__Raw data__.
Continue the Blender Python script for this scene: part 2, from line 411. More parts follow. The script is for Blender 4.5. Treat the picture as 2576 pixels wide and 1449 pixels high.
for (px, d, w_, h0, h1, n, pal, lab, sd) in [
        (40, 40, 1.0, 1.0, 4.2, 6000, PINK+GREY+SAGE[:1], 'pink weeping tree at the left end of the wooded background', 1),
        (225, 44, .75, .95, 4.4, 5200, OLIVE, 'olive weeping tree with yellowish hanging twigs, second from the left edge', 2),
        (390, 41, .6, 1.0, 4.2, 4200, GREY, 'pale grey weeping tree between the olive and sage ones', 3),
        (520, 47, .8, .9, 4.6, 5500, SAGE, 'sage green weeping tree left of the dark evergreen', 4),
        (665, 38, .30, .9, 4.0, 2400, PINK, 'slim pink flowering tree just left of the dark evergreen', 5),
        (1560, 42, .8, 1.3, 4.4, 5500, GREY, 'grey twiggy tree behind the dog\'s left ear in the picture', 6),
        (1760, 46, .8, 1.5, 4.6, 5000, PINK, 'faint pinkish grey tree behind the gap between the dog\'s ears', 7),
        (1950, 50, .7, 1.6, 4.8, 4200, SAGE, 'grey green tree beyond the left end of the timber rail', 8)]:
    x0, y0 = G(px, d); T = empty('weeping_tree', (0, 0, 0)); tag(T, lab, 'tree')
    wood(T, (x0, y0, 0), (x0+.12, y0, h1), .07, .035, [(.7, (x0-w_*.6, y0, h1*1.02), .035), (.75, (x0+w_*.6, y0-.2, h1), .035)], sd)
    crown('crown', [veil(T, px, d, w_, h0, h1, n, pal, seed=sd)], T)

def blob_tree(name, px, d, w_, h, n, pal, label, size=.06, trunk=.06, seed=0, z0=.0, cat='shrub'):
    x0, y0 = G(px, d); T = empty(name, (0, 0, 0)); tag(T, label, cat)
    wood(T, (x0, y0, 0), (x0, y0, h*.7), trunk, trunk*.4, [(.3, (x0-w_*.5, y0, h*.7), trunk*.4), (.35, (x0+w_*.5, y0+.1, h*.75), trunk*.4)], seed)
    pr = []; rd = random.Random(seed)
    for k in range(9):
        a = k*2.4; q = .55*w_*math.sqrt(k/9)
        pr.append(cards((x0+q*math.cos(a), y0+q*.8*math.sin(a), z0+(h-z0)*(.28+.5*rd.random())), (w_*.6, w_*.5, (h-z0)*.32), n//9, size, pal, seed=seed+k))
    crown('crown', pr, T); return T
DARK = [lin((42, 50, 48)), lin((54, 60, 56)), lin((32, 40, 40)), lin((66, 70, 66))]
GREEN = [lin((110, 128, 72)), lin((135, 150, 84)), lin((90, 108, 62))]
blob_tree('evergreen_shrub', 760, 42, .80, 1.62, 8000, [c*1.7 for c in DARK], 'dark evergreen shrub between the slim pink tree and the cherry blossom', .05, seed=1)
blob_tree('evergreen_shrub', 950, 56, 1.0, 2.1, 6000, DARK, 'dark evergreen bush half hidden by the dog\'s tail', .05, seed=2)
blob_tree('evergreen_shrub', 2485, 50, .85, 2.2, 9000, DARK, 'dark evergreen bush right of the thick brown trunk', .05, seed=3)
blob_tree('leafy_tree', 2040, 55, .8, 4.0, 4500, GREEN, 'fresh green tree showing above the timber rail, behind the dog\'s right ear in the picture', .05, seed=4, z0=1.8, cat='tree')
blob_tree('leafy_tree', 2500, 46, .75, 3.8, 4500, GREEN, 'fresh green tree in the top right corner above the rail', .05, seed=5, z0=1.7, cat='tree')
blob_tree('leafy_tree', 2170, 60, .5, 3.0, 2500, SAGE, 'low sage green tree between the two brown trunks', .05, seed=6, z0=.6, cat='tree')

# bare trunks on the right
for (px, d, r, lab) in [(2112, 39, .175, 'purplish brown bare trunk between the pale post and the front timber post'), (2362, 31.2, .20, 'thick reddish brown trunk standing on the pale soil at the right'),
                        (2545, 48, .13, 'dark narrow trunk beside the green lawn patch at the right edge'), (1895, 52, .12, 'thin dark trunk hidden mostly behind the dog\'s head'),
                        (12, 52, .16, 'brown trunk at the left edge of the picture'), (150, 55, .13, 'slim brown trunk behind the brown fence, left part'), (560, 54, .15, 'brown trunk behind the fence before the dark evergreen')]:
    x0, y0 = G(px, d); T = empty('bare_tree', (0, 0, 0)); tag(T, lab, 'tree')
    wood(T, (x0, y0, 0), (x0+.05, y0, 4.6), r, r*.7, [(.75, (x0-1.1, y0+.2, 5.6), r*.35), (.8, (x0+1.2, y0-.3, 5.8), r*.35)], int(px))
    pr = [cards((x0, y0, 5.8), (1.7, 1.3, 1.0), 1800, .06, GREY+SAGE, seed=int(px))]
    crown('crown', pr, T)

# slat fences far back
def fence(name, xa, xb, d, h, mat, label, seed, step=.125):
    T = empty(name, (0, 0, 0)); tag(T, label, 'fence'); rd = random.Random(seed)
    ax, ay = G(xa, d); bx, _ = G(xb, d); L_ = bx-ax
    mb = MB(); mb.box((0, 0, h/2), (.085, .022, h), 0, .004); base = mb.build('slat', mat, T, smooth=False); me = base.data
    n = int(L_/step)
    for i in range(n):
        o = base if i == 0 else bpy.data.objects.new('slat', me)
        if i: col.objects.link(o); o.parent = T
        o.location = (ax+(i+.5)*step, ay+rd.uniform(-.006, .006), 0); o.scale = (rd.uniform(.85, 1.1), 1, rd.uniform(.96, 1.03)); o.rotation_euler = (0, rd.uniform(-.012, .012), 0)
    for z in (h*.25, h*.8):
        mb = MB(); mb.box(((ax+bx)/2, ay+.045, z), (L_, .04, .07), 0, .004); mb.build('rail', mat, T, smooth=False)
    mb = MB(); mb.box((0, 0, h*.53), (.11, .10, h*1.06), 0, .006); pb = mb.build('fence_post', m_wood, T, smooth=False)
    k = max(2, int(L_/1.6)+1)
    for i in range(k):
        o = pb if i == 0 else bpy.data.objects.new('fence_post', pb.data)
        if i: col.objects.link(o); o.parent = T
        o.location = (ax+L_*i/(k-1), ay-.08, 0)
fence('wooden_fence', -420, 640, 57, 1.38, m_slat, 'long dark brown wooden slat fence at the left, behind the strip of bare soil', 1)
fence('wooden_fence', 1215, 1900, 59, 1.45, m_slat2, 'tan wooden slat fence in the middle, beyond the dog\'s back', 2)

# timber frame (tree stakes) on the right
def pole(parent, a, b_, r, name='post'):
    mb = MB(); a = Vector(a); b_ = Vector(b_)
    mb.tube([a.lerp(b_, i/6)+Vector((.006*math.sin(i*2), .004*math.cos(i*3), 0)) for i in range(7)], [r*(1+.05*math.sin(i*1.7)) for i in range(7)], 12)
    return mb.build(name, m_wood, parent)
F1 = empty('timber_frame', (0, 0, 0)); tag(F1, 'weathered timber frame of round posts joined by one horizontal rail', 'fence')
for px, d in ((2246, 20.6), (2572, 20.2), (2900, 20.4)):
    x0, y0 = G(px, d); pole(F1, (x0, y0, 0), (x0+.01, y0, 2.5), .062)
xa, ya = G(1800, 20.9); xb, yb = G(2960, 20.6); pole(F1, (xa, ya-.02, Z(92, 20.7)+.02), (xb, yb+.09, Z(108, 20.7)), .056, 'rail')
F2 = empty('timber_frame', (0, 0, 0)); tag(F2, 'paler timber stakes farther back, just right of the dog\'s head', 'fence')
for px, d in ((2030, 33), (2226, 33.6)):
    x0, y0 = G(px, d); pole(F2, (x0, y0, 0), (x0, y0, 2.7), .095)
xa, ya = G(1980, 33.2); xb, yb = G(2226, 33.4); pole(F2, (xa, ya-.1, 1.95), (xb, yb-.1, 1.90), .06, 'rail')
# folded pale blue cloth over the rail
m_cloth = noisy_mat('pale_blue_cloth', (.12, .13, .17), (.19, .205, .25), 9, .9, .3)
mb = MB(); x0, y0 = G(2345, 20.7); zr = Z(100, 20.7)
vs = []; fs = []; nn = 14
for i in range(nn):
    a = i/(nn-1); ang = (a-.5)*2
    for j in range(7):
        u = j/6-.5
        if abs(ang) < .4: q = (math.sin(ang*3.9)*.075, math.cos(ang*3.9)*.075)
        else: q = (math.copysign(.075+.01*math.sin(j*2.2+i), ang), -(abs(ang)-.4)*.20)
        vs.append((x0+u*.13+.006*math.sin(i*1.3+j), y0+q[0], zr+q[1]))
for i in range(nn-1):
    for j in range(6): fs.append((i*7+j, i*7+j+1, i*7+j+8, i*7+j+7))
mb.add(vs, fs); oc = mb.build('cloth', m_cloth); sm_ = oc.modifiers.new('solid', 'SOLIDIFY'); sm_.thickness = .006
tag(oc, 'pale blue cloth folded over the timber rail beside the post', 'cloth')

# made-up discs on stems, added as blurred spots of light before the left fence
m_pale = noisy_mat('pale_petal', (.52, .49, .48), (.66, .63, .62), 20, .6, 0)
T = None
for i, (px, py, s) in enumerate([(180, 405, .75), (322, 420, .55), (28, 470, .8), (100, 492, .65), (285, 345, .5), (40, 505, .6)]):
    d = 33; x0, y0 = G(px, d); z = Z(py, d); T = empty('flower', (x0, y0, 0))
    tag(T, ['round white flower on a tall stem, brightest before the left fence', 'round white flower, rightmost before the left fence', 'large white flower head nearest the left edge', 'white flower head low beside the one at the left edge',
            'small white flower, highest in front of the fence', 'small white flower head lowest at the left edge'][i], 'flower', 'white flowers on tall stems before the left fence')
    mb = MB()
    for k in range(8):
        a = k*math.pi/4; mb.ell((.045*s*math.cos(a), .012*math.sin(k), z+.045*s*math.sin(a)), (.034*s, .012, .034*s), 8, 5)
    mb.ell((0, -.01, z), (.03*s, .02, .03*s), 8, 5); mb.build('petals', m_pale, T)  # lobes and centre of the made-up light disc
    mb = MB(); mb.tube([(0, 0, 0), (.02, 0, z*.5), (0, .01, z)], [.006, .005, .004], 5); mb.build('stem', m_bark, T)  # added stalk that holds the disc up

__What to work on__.
Your task is to quote the lines above, beginning with the first and ending with the one that holds "crown('crown', [veil(T, px, d, w_, h0, h1, n, pal, seed=sd)], T)".

__Response to the exercise__.
Continue the Blender Python script for this scene: part 2, from line 411. More parts follow. The script is for Blender 4.5. Treat the picture as 2576 pixels wide and 1449 pixels high.
for (px, d, w_, h0, h1, n, pal, lab, sd) in [
        (40, 40, 1.0, 1.0, 4.2, 6000, PINK+GREY+SAGE[:1], 'pink weeping tree at the left end of the wooded background', 1),
        (225, 44, .75, .95, 4.4, 5200, OLIVE, 'olive weeping tree with yellowish hanging twigs, second from the left edge', 2),
        (390, 41, .6, 1.0, 4.2, 4200, GREY, 'pale grey weeping tree between the olive and sage ones', 3),
        (520, 47, .8, .9, 4.6, 5500, SAGE, 'sage green weeping tree left of the dark evergreen', 4),
        (665, 38, .30, .9, 4.0, 2400, PINK, 'slim pink flowering tree just left of the dark evergreen', 5),
        (1560, 42, .8, 1.3, 4.4, 5500, GREY, 'grey twiggy tree behind the dog\'s left ear in the picture', 6),
        (1760, 46, .8, 1.5, 4.6, 5000, PINK, 'faint pinkish grey tree behind the gap between the dog\'s ears', 7),
        (1950, 50, .7, 1.6, 4.8, 4200, SAGE, 'grey green tree beyond the left end of the timber rail', 8)]:
    x0, y0 = G(px, d); T = empty('weeping_tree', (0, 0, 0)); tag(T, lab, 'tree')
    wood(T, (x0, y0, 0), (x0+.12, y0, h1), .07, .035, [(.7, (x0-w_*.6, y0, h1*1.02), .035), (.75, (x0+w_*.6, y0-.2, h1), .035)], sd)
    crown('crown', [veil(T, px, d, w_, h0, h1, n, pal, seed=sd)], T)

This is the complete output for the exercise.